You may need to consider a bit more closely how you want to join the values. Each duplicate value creates a match.
So if you have 3 of one value of x in one set and 2 values in the other and do a left join you end up with 6 (3*2) records with that value.
Example:
data one;
input x y;
datalines;
1 1
1 2
1 3
2 1
2 2
;
data two;
input x z;
datalines;
1 11
1 22
2 11
2 22
;
proc sql;
select a.* , b.z
from one as a
left join
two as b
on a.x=b.x
;
quit;
You may want to consider whether some other variables might be suitable to reduce the duplicates, such as a date, geographic location, product code or similar that appears in pairs of the data sets.
Something else to consider is to split the query into two pieces. Do the join for A and B and let that complete.
You may want to consider if you need a Distinct to reduce duplicate records on that query. The result would then be used to join with C as a separate query, again considering what you need.
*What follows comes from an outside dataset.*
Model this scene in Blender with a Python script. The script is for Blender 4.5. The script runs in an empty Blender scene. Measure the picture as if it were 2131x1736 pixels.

Subsetting data as early as practical may help by reducing the number of variables. If you only need the value if ID2 from B then perhaps
from data0 as A left join (select distinct id, id2 from data2) as B
which will reduce the number of duplicate id2 values that might come in from B as well as reducing the number of things pushed around in the back ground as well.
Similar for C just get the values you need and Select distinct to reduce duplication.
Note: Distinct by itself is a time consuming instruction but if you don't expect 31,000 records it may get you down to something closer to 3000.
Sort of a generic answer as I don't have any data to work with.
Basically if you need all the results you're going to eat the time and disk space. If you don't, then you need to figure out one or more ways to reduce the records at each step.